Disney, Kellogg’s, McDonald’s back White House climate drive

Leading multinationals sign up to Obama climate pledge as president braces for GOP showdown over COP21 Paris deal

(Pic: JD Hancock/Flickr)

(Pic: JD Hancock/Flickr)

By Ed King

White House moves to isolate climate sceptic Republicans gained traction on Monday as some of the country’s top business leaders announced new low carbon plans.

Kellogg’s, McDonald’s, Nike and Disney were among 81 companies with a market value of US$5 trillion to sign the “American Business Act on Climate Pledge”.

In a briefing with reporters, White House officials said the business leaders were voicing “strong support” for a proposed Paris climate deal and setting an example for fellow leaders.

Intel, Johnson & Johnson, Dell and Coca Cola are other multinationals to put their name to this drive. There was no sign of oil majors ExxonMobil or Chevron on the list.

Speaking to the press after a meeting with CEOs at the White House, President Obama said decades of fossil fuel addiction had threatened the planet and the country’s economy.

He praised the “cutting edge” and “extraordinary” businesses that had agreed to come on board with this initiative.

“The perception is that this is an environmental issue, it’s for tree-huggers, and that hard-headed business people either don’t care about it or see it as a conflict with their bottom lines,” he said.


Coke: Reduce the carbon footprint of “the drink in your hand” 25% by 2020
Facebook: 25% of energy in 2015 to come from clean and renewable sources
Hershey’s: Reduce greenhouse gas emissions 50% by 2025, compared to 2009
Kellogg’s: Achieve zero net deforestation by 2020 in high-risk supply chains
Levi: Purchase a minimum 20% of energy from renewable sources by 2020
Sony: Cut energy consumption of (AC) products an average of 30% on 2013 levels

Business support for a global climate pact comes at a critical point for UN and US efforts to develop a plan to slash global greenhouse gas emissions and keep warming below the 2C danger zone.
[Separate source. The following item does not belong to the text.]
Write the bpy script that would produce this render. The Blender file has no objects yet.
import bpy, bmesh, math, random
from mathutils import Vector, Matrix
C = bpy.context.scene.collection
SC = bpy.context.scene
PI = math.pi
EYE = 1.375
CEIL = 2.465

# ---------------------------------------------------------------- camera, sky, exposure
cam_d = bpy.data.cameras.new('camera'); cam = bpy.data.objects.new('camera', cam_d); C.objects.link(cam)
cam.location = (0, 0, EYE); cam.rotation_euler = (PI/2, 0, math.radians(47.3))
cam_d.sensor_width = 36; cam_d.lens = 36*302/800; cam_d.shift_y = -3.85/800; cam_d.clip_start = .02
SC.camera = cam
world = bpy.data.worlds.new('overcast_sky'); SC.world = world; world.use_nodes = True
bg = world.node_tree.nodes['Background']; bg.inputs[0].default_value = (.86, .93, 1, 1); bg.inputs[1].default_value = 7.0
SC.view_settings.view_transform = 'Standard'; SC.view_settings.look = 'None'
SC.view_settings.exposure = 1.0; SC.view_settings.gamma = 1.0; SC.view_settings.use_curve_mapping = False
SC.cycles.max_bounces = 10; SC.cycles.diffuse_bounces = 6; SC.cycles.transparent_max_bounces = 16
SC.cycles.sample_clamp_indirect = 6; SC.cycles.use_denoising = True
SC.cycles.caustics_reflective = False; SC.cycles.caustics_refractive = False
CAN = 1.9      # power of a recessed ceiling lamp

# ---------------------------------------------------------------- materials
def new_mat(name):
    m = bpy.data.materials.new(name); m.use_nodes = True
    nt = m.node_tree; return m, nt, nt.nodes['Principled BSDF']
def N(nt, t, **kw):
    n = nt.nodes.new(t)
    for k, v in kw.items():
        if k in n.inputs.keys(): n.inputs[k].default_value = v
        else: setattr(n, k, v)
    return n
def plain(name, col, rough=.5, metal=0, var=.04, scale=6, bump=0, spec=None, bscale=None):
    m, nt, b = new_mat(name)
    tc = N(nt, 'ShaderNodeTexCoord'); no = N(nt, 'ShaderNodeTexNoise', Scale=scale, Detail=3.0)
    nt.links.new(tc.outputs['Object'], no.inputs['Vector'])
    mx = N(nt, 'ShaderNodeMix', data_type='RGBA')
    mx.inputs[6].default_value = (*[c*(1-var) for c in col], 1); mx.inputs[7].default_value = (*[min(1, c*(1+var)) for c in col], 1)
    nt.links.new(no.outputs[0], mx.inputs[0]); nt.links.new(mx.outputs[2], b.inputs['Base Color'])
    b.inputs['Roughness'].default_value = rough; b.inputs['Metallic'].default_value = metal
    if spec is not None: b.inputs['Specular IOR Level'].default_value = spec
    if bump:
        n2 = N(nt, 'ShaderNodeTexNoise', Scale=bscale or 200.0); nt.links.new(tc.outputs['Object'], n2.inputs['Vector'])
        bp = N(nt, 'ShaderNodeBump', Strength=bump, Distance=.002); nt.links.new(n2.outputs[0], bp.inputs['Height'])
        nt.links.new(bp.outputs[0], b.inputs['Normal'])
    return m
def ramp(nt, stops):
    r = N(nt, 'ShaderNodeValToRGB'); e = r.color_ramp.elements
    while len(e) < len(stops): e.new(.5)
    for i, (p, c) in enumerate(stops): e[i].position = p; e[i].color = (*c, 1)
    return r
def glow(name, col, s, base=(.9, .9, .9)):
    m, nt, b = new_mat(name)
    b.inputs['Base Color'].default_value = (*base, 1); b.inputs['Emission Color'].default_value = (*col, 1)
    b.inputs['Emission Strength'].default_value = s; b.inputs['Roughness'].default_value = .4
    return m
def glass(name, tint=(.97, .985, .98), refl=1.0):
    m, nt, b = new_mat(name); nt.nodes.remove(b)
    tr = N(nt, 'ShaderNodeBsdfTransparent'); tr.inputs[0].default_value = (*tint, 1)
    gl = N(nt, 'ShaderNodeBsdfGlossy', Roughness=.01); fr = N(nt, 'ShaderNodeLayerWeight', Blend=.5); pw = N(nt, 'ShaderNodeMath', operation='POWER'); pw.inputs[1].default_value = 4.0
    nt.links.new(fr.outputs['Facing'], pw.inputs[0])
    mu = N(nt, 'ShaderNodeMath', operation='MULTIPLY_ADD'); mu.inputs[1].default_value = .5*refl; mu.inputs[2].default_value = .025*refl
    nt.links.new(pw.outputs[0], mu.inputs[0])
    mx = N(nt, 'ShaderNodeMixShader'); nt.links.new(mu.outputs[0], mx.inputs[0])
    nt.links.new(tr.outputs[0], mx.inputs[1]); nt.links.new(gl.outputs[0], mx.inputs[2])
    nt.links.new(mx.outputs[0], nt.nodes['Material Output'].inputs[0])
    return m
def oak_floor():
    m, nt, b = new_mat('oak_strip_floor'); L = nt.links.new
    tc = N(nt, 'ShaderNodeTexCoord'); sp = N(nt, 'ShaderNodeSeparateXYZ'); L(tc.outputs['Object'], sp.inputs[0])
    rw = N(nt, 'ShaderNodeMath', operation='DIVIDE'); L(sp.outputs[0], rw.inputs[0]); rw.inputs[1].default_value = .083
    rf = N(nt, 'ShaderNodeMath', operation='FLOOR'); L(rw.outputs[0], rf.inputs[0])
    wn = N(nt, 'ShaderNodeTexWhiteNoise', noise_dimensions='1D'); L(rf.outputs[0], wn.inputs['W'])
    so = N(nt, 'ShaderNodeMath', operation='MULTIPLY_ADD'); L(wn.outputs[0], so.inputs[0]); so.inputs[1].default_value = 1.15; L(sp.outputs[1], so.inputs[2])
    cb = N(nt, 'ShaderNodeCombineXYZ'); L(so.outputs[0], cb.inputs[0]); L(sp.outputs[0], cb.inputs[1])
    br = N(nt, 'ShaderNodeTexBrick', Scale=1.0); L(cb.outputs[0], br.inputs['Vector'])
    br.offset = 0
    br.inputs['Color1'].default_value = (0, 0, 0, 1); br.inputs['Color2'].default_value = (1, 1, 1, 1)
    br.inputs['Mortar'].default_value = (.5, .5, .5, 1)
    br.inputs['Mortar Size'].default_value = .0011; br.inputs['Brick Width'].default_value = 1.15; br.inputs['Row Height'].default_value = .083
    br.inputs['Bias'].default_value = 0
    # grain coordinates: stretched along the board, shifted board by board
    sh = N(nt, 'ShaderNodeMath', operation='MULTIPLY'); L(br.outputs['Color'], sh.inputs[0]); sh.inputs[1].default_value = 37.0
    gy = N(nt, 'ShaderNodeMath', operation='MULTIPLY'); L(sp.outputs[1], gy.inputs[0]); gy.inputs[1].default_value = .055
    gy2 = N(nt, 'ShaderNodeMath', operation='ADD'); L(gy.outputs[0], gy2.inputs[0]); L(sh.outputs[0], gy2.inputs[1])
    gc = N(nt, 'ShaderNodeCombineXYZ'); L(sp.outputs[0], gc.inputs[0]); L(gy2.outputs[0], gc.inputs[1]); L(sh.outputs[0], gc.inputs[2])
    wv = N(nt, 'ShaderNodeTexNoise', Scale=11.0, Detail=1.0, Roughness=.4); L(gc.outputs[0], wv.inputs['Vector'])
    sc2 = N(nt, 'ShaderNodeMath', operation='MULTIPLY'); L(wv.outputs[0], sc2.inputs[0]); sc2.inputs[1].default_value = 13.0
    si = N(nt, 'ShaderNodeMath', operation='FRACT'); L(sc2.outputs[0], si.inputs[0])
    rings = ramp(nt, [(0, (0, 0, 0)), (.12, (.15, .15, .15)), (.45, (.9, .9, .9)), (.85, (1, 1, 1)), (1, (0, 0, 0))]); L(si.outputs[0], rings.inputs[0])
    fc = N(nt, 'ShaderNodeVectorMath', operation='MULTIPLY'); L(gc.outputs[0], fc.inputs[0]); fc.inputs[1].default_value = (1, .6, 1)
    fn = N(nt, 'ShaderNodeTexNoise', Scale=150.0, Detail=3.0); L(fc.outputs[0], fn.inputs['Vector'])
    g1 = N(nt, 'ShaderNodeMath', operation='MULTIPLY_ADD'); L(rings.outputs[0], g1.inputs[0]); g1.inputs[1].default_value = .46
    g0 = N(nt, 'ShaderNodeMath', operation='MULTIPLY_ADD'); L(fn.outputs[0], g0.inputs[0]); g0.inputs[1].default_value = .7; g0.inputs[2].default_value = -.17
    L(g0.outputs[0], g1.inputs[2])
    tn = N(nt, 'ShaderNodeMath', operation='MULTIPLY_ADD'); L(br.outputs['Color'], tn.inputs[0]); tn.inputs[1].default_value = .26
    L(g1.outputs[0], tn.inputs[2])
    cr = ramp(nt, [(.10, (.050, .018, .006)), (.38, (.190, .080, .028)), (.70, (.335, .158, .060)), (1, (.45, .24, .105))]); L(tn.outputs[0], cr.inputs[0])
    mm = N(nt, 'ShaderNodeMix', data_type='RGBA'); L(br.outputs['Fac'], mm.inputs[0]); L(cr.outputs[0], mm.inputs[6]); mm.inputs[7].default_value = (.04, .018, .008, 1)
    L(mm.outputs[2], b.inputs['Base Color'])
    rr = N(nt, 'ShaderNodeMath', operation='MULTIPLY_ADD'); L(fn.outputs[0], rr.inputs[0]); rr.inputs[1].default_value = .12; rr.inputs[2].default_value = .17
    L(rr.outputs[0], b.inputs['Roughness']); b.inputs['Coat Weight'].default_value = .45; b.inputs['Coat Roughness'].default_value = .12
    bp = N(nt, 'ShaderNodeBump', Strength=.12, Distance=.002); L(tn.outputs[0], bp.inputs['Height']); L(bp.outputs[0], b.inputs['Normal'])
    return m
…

Nearly 200 countries are in Bonn this week to knock into shape a draft agreement that can be presented to world leaders at the start of the Paris summit on 29 November.

Meanwhile, the White House is fending off increasingly hostile attacks from Republican leaders who do not want it to sign up to any international pact later this year.

A recent climate pact with China was meant to demonstrate the US is not alone in its efforts to tackle emissions growth, but it appears to have had little impact on critics.

On Tuesday, lead US climate envoy Todd Stern will face interrogation by the Subcommittee of the Foreign Relations Committee on Capitol Hill.

The meeting is chaired by Republican Senator John Barrasso, who is on record doubting the potential threat posed by global warming.

“The climate is constantly changing. The role human activity plays is not known,” he told reporters last year.